-- Start --

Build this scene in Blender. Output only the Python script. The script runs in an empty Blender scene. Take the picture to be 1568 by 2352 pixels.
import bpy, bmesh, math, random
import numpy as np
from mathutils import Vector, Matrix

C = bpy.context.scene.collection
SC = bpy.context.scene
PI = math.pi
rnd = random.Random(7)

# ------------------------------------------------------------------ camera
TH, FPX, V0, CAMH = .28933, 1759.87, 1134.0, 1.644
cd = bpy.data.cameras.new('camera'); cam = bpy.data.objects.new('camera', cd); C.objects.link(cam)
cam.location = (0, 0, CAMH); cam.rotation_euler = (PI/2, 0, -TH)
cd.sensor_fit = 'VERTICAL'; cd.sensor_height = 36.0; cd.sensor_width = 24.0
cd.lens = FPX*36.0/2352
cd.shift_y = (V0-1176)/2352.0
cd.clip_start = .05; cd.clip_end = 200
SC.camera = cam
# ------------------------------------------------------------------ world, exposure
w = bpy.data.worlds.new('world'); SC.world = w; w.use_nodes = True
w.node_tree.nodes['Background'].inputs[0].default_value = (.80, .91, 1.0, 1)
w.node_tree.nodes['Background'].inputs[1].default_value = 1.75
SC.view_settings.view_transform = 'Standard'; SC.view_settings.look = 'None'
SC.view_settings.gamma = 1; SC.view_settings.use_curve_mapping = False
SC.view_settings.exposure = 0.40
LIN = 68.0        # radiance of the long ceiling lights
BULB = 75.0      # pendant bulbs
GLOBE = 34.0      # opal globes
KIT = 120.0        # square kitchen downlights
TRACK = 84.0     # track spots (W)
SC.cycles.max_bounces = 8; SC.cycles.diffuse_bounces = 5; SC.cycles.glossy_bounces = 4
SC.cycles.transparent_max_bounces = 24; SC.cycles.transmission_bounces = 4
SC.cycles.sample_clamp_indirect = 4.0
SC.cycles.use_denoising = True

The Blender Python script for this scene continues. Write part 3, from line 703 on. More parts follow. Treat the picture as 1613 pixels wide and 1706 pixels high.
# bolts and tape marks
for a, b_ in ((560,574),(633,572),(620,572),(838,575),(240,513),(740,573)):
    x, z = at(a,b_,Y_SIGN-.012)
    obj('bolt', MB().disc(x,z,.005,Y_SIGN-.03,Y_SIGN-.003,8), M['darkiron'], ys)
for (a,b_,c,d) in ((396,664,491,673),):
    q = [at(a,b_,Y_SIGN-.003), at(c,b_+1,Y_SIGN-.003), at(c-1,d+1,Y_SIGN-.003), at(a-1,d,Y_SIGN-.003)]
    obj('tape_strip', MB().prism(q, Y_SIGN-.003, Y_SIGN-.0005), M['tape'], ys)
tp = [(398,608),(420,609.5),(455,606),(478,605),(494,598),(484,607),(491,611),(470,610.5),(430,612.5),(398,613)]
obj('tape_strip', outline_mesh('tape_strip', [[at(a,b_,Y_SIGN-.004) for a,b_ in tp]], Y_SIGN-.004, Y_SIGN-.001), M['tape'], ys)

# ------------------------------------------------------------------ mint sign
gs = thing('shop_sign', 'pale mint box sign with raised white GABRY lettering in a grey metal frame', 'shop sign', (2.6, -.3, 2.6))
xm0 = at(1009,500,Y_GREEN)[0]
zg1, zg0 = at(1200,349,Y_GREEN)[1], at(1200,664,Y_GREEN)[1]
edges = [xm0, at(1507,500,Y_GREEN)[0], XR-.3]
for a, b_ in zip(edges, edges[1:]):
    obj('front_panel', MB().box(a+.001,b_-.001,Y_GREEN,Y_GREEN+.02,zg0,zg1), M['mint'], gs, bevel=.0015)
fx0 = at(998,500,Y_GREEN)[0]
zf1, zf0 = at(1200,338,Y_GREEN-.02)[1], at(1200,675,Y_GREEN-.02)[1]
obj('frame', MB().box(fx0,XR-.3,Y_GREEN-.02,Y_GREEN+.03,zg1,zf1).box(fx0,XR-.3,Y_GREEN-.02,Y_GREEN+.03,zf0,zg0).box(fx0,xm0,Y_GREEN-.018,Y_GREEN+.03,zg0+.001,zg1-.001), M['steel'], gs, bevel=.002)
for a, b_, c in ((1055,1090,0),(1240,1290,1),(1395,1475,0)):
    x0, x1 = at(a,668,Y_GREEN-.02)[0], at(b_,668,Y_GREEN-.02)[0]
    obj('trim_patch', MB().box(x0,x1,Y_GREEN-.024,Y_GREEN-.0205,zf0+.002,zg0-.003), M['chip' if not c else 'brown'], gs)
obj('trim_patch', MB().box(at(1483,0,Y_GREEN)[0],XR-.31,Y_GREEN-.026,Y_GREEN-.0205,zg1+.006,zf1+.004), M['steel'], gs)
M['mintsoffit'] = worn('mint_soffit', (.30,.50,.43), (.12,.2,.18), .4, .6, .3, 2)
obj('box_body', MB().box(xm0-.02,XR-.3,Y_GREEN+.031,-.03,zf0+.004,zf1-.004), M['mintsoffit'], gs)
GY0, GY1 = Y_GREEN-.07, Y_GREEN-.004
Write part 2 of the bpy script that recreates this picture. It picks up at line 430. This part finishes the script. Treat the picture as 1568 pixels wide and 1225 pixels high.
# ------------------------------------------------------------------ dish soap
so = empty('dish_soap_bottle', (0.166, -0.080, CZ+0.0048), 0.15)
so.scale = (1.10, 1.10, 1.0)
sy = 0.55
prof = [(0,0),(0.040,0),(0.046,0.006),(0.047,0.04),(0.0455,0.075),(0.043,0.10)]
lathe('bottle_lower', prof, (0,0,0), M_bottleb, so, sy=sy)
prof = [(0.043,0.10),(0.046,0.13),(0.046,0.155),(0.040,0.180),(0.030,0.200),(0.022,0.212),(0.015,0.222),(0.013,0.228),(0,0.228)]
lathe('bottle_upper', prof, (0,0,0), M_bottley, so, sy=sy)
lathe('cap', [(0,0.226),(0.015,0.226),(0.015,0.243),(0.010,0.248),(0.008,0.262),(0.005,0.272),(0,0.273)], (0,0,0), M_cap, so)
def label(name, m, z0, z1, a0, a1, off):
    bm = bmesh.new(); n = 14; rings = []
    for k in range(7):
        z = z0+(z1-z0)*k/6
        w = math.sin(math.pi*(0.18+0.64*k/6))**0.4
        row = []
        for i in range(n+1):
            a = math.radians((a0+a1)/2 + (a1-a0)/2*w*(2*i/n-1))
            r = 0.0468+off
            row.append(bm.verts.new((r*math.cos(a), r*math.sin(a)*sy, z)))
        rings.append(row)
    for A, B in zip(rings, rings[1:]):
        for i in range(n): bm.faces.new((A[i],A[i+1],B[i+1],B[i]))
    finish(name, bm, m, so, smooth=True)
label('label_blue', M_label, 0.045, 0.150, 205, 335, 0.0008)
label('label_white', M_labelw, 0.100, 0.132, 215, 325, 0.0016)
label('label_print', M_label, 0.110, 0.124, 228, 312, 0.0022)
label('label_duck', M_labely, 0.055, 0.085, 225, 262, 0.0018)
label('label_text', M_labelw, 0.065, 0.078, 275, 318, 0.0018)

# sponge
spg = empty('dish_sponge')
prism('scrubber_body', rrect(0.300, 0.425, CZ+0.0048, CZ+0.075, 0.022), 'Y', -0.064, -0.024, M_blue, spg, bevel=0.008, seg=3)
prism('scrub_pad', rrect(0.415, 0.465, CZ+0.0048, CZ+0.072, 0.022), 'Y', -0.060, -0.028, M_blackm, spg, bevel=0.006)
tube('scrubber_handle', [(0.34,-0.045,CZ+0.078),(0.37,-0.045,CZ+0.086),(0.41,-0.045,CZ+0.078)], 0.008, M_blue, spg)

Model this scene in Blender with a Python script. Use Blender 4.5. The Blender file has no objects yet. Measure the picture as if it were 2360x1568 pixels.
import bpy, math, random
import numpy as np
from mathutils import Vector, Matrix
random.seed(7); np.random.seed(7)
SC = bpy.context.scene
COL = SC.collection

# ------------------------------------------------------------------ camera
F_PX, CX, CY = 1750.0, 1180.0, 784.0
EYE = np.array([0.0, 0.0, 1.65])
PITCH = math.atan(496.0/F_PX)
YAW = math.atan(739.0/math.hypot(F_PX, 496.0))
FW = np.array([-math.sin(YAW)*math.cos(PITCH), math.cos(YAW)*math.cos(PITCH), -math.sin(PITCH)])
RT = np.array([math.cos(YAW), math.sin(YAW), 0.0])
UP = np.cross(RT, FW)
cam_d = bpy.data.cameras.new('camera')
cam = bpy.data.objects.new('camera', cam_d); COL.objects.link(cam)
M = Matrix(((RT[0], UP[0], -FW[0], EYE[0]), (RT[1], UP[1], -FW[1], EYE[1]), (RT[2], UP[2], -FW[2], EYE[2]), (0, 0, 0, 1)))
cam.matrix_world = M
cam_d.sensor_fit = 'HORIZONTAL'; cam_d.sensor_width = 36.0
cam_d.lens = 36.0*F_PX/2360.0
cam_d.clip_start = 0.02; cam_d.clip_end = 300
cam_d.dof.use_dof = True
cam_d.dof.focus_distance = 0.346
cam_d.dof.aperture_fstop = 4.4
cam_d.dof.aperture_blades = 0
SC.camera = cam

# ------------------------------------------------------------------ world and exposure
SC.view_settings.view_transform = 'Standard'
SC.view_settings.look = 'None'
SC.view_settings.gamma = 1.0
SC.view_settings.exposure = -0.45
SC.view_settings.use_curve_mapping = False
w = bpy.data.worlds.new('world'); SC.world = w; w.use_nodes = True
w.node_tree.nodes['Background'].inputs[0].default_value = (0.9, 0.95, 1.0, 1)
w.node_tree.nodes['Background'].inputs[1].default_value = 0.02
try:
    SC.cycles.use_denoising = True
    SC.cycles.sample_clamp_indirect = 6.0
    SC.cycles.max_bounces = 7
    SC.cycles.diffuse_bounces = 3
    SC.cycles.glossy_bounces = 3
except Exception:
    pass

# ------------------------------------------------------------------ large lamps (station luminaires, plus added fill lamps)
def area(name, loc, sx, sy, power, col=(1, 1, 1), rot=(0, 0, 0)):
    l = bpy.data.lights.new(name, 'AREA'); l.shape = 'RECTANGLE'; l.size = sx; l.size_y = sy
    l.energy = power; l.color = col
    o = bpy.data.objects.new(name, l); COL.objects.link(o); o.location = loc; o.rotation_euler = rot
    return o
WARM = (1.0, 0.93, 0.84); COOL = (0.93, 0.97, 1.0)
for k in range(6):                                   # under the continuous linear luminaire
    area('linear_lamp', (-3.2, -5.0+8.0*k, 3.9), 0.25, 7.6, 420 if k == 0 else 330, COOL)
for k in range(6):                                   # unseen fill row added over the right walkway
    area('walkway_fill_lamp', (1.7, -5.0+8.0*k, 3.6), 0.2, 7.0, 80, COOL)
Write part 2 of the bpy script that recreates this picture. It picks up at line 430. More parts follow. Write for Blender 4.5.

-- End --

DESCRIPTION OF THE TASK - The answer should consist of the lines from the first line of the entries through the line with "rnd = random.Random(7)", copied exactly.

COMPLETED EXERCISE -
Build this scene in Blender. Output only the Python script. The script runs in an empty Blender scene. Take the picture to be 1568 by 2352 pixels.
import bpy, bmesh, math, random
import numpy as np
from mathutils import Vector, Matrix

C = bpy.context.scene.collection
SC = bpy.context.scene
PI = math.pi
rnd = random.Random(7)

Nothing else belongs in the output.